“So the conversation has changed to focus on income tax planning and the significant income tax savings you can get when you pass away and get a step-up in basis,” says Paul Lee, senior regional wealth advisor with Northern Trust’s New York office. 

“Basis” is what a person paid for the asset and a capital gain or loss is the difference between the basis and the amount the person gets when he sells an asset. In other words, if you sell an asset that is worth more than you paid for it, you will have to pay taxes on the gain. But while capital gains taxes can be significant, this tax can be avoided if the person’s heirs inherit the asset. When someone inherits an asset, the cost basis of the asset is “stepped up to value” on the date of death.

For example, say an elderly parent leaves a home to his children, which is valued at $750,000 on the date he passes away. Because the property was purchased 20 years ago for, say, $250,000, the cost basis is only that: $250,000. So the beneficiaries will not be responsible for capital gains tax on $500,000 worth of gains.

“In a simplistic sense, what you should try to do, if at all possible, is die with only highly appreciated assets,” Lee says. “So you can get a free step-up and your beneficiaries can sell without having to pay a lot of capital gains tax.”

The only strategy for changing the basis of assets, maximizing the step-up and deferring and shifting tax items is the use of partnerships, says Lee. General partnerships, limited partnerships and limited liability companies are all considered pass-through entities and taxed as partnerships. “Partnerships are the only vehicle out there that allow you to manipulate basis or disproportionately allocate tax items in one direction or another, and that allows different people to have different economic interest in the underlying assets,” Lee says.

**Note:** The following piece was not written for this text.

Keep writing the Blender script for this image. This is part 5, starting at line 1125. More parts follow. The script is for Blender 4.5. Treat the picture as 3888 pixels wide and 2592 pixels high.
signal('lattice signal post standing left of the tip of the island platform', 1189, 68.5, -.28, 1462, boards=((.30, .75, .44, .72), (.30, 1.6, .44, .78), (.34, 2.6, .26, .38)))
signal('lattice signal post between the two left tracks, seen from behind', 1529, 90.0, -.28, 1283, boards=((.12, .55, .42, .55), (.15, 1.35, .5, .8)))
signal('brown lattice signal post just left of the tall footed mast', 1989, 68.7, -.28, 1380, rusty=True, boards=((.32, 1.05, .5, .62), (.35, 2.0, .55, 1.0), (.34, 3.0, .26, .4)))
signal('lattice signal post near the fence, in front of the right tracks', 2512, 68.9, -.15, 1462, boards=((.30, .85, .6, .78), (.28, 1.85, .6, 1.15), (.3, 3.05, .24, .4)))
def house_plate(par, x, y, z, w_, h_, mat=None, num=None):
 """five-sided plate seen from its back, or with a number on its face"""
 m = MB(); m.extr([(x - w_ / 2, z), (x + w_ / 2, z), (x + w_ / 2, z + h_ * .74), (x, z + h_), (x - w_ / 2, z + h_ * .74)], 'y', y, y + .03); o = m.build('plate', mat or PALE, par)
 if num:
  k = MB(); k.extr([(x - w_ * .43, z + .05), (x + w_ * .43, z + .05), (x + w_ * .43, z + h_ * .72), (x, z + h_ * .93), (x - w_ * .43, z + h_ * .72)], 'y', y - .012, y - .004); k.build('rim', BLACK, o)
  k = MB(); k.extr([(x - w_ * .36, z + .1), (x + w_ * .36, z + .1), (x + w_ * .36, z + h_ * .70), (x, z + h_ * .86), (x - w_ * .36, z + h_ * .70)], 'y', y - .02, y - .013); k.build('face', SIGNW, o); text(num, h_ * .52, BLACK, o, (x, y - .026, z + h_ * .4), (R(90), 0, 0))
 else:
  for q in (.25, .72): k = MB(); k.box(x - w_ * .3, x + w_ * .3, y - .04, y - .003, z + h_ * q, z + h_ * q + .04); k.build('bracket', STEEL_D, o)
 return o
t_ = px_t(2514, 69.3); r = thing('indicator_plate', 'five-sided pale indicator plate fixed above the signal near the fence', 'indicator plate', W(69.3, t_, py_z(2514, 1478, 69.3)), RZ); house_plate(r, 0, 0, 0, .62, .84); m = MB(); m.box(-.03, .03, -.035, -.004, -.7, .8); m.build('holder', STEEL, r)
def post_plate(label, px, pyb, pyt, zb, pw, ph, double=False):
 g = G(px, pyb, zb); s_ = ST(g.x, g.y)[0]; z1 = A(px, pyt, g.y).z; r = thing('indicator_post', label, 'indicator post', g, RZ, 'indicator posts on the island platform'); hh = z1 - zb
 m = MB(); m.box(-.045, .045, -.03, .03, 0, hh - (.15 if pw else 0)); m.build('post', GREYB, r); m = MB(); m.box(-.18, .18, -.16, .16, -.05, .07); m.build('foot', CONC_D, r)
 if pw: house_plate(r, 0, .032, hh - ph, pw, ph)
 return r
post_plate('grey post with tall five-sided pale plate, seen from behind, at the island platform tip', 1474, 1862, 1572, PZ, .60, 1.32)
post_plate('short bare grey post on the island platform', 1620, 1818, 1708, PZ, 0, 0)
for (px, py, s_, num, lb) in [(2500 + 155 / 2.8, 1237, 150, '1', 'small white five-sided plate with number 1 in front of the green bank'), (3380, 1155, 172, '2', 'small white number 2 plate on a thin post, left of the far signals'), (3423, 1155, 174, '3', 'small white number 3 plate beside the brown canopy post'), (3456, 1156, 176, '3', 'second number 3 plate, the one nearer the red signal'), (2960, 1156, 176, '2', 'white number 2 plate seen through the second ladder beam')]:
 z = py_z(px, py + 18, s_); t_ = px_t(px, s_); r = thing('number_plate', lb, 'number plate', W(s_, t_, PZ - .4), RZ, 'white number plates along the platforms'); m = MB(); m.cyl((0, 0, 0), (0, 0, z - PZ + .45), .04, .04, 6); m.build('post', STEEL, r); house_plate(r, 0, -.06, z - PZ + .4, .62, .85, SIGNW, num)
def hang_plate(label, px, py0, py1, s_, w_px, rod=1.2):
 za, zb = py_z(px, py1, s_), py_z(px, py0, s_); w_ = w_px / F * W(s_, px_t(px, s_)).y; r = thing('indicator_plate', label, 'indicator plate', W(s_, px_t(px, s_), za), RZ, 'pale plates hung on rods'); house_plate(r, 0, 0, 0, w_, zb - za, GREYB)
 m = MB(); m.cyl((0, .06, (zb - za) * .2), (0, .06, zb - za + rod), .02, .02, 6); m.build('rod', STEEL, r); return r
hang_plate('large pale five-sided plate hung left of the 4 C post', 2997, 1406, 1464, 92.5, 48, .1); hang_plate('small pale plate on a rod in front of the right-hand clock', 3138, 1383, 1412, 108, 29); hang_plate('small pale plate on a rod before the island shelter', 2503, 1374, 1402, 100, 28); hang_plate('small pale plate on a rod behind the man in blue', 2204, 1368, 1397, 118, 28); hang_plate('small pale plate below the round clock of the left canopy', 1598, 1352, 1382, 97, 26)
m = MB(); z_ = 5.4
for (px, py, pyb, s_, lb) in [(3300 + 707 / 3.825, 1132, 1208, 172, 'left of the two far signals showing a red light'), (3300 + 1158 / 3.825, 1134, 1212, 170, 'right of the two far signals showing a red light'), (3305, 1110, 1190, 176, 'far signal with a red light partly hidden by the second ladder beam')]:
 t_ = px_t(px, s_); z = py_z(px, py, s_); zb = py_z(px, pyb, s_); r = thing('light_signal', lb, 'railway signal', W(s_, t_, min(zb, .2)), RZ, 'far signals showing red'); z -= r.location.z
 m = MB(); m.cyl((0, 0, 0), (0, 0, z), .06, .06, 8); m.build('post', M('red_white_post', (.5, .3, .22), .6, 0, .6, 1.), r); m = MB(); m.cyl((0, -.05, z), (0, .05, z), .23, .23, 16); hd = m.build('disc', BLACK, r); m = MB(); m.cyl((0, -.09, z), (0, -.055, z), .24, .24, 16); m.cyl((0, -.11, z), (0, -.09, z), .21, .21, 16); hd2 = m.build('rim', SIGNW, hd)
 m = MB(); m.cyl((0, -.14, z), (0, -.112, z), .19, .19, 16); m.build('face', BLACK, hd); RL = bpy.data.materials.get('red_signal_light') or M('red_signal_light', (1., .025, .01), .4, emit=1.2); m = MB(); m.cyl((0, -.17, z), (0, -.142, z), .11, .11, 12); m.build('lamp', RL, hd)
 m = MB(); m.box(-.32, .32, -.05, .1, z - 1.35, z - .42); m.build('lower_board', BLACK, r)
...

For example, the estate planning world knows what to do with a client who has two assets, where one has zero basis and the other has high basis. You arrange for the client to keep the lower basis investment until she passes away and try to get the high-basis investment out of the estate because it provides no benefit from the step-up. The problem is that this strategy only works with very high and very low-basis assets. What do you do if a client has two assets and both of them are 50% over basis? According to Lee, you can use a partnership to take the basis off of one asset and move it to the other asset, so you end up with one at 100% and one at zero. The only way you can do that is by comingling the assets in a partnership, letting them sit there for seven years or more and then making the right distributions and elections at the right time to shift the basis from one asset to the other.

Estate Planning In Three-Part Harmony 

Mark Parthemer, managing director and senior fiduciary counsel at Bessemer Trust in Palm Beach, Fla., adds that financial advisors should look at estate planning as three parts working together, like a three-part harmony.

First, the trust needs to be properly structured; second, there needs to be a thoughtful use of entities complementing the trust structure, such as limited partnerships and limited liability companies; and third, there needs to be proper asset allocation.

“Without eliminating or reducing a client’s overall diversification … you can create different allocations within different trusts and individual accounts,” Parthemer says. “You still have global diversification, but you have more focused, more appropriate allocations in particular pockets.”

Some of the income taxes can be managed through portfolios that have lower turnover or less income, he says. Private placement life insurance and private placement annuities that are deferred annuities can also be used, he says. 

“Those strategies can further the goals of the trust and minimize income tax inefficiency,” Parthemer says. 

Private placement life insurance, for example, has received a lot more attention since ATRA. That’s because there’s a deferral on income tax and private placement life insurance provides the flexibility to use an investment advisor of choice. A client may also choose to use a lower-turnover portfolio to minimize capital gains. If the average turnover is 40% a year, maybe the advisor can find an allocation that’s more like 20% a year. By reducing selling and buying, you’re not triggering current gain, so you’re avoiding paying more tax early.

Looking into the future, one of the most important things to keep in mind is flexibility, estate planning professionals say. Flexibility in the distribution of a client’s assets can help beneficiaries. While specific distribution schemes that limit a trustee’s or executor’s ability to maneuver assets certainly serve a role, it is important to remember that circumstances change, assets change value and what once was a perfectly reasonable distribution may not make sense given a change in circumstances. This is especially true in a mobile world where the rules and families are constantly changing.

“Governments helping each other enforce each other’s tax laws? That never used to be the case,” Rubenstein says. “When almost anybody who’s a lawyer today went to law school, we were told countries help each other enforce each others criminal laws because you wouldn’t want someone to commit a crime and then escape to your country. But they never helped each other enforce tax laws. That was a domestic issue. Now that’s turned upside down.”